Half of Russian Army Soldiers Now Working on Contract Basis, Defense Ministry Says

Paul Goble


            Staunton, April 26 – Yesterday, Deputy Defense Minister Nikolay Pankov said that 50 percent of the uniformed personnel of the Russian Army are working on contract as professionals rather than as draftees, a figure that has been achieved as a result of difficulties in the civilian economy and of new benefits extended to those who sign up.


            But precisely for that combination of reasons, the Russian military is unlikely to be able to meet its plans to move toward an all-professional army anytime soon if the country maintains a military of its current size, the economy improves or the government is unable to continue to boost benefits for servicemen and women.


            Even if all those things obtain, the declining size of the prime draft age or military service pool will mean that professional military personnel will effectively take people away from jobs in the civilian sector and become a choke point on the future economic development of the Russian Federation.


            Moreover, the drive toward professionalism while it almost certainly would lead to a more skilled military is likely to be opposed by senior generals who still place a high value on the kind of massive force structures that is only possible with a draft and one that takes people into the service for relatively short periods.
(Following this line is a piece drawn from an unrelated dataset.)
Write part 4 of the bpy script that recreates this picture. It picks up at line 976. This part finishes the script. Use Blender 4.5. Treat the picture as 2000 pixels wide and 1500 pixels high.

            Nonetheless, Pankov’s statement is an indication of what the defense ministry is currently trying to do.  He said that “Today, we have 300,000 contract soldiers who are serving either in the ranks or as sergeants and about 200,000 officers. And, in this way, the deputy minister continued, “50 percent of our army is a contract one” (


            According to Pankov, “interest in contract service has grown thanks to the conditions which are being created for military personnel.” More than 50,000 of those serving on contract “have been able to use military-backed mortgages” and thus obtain housing (


                Three weeks ago, Col.Gen. Viktor Goremykin, the chief of the defense ministry’s manpower administration, said that Moscow plans to have all the junior command staff be professionals rather than draftees and will increase the number of contractors in the ranks by 50,000 more than Pankov says the army has now (


                That will be an enormously expensive undertaking, and the Russian government will have to divert funds from other sectors, including education and public health, if it is to meet that goal, an indication that a professional army does not solve Russia’s military problems and may in fact be beyond its reach unless the economy remains in the doldrums or worse.

              But Vladimir Putin may see one great advantage to a professional army, an advantage that he may be willing to beggar the rest of the country to get: Draft-based armies provide a closer check on leaders than do professional ones because the draftees are closer to the rest of the population and more likely to register its objections than are the professionals.